No momento final do encontro, quando estavam escrevendo a ata da reunião, a liderança estava desenhando o mapa das terras no chão, todas as pessoas em volta, ali, vendo aqueles riscos na terra feitos com um pedaço de pau, é que todxs estavam reunidos.
SR. R. (cerca de 70 anos)
Em um momento conversei um tempo com um Kaiowa mais velho, que mora numa outra aldeia mas que estava ali acompanhando, pois conhecia a todxs e também porque ele havia trabalhado para um dos donos daquelas terras há muitos anos. Sr. R. contou que quando tinha dois meses de idade foi doado pra um orfanato, ele todxs irmãxs. Sua mãe faleceu. Seu pai foi viver com outra mulher.
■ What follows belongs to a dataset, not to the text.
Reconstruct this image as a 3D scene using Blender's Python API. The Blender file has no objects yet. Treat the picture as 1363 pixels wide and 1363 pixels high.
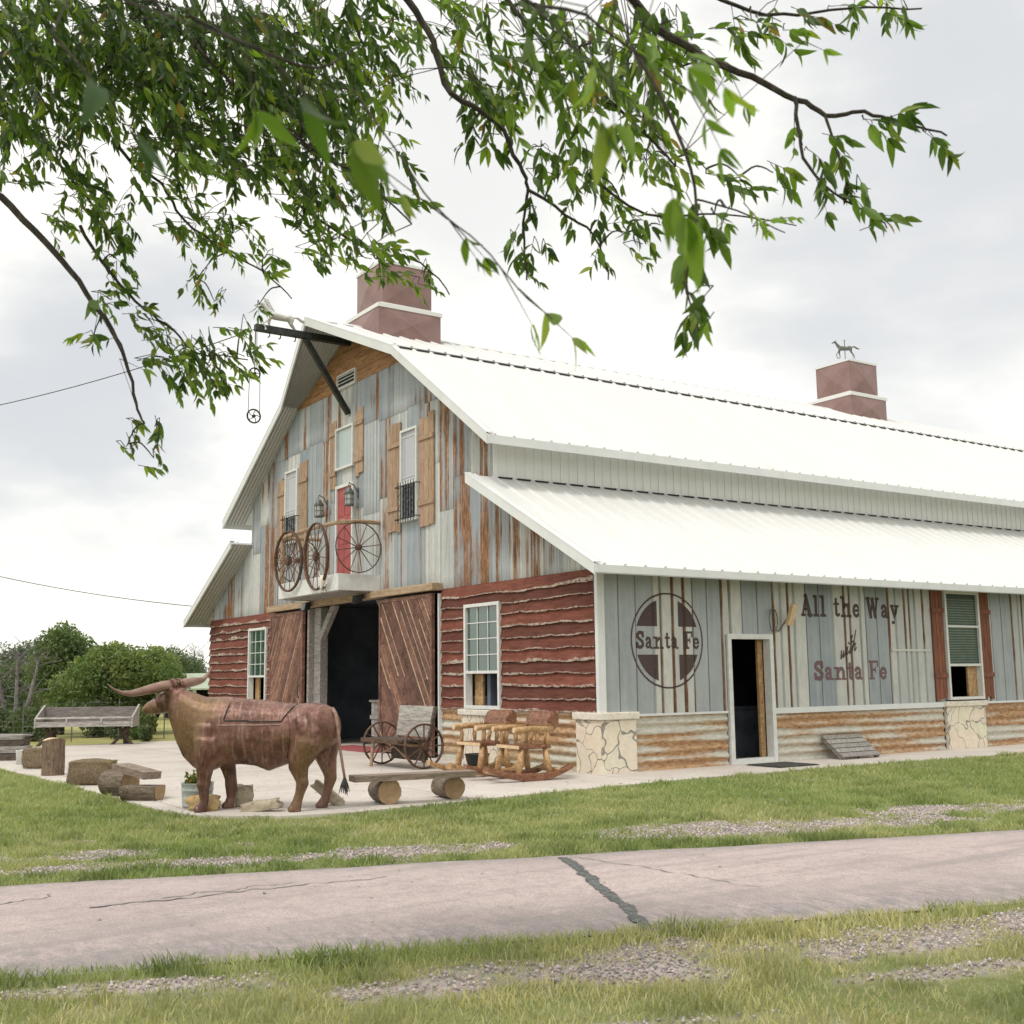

Aos 7 anos de idade um fazendeiro da região foi ao orfanato e pegou 4 crianças, como disse Sr R.: 2 negros, 1 louro e ele, índio. Todos crianças. Os negros foram levados pra cuidar do chiqueiro. O louro pra cuidar dos bezerros e ele, índio, pra limpar o terreiro. Sr. R disse que apanhou muito desse fazendeiro. Uma vez, a esposa do fazendeiro disse que R. não cuidaria do terreiro mas que a ajudaria a cuidar da filha bebê. Então ela tirou R. do terreiro e levou pra casa. Mas era dia dele limpar todo o terreiro. Quando o marido voltou e viu o terreiro sujo, bateu nele. Ao tentar explicar, o fazendeiro disse: no meu terreiro quem canta não é galinha, é o galo. R. me disse que resolveu fugir. E a noite saiu sem nem saber pra onde iria, e uma cachorrinha da fazenda o acompanhou. Foram 7 dias e 7 noites dormindo na estrada e comendo apenas araçá, uma fruta. Disse que durante o percurso, chegou num lugar que tinha umas casinhas, várias, e tentou chamar alguém para ajudá-lo, ficava em frente batendo palma pra ver se alguém vinha. Ele não sabia o que era um cemitério. Ninguém respondeu e ele seguiu o caminho.
Depois que tudo foi feito, ata escrita, lida em português e em guarani e todos demais se dispersaram a liderança nos levou para andar pelo pequeno espaço de mata da terra.